Paolo Nori: uno spacciatore di sostanze letterarie
Nori è innamorato delle atmosfere della San Pietroburgo di metà Ottocento: luogo mitico, intellettualmente stimolante, peraltro con un clima di merda. È lì che “Dostoevskij, che ha 23 anni, va a trovare un suo amico e si mettono a leggere Gogol e lo leggono fino alle 4 del mattino.” Tanto innamorato che prova a riproporre con i suoi allievi, in contesti attuali, questi cenacoli di letteratura russa.
Riconosce che, nella letteratura russa, bisogna superare, all’inizio, la complicazione dei nomi dei personaggi: tra patronimici, diminuitivi, vezzeggiativi, soprannomi a volte ci si perde. Insomma, un po’ di riscaldamento iniziale, prima di scendere sulla pista sconfinata di quella letteratura, ci vuole; poi non ne esci più.
E capisci che chissà quanta bellezza ti sei perso nella vita, ma questa no:
magari solo brandelli o pezzi consistenti, ma l’hai afferrata per tempo.
Un’ ammiccante e avvolgente bonomia emiliana con i suoi antipastini letterari. Nori, vero spacciatore di sostanze letterarie, ci consente di mettere a fuoco il nostro rapporto con la letteratura russa. Ora io non sono ferito, non sanguino come Paolo, ma guardo a quella letteratura con maggiore consapevolezza.
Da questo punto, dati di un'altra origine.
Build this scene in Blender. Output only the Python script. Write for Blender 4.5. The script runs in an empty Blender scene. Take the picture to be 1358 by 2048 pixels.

Perché leggere “Sanguina ancora”
Ne ho già elencati vari di perché, implicitamente. Ora sintetizzo ed esplicito:
- Nori sa essere profondo con leggerezza: è una conversazione con il lettore che lascia il segno;
- il suo libro aiuta a capire che, riconoscendo l’irrinunciabilità dell’Heritage russo, non mettiamo in discussione la solidarietà con l’Ucraina. La mia condanna dell’aggressione della Russia di Putin è senza se e senza ma; non cancella però la mia convinzione che quel patrimonio culturale appartenga all’umanità e che sarebbe un errore sospenderne la frequentazione fino “a quando sarà finita la guerra”, come sento ripetere.
Perché è proprio in quel patrimonio culturale che ci sono le ragioni e le motivazioni perché terminino l’orrore e la follia.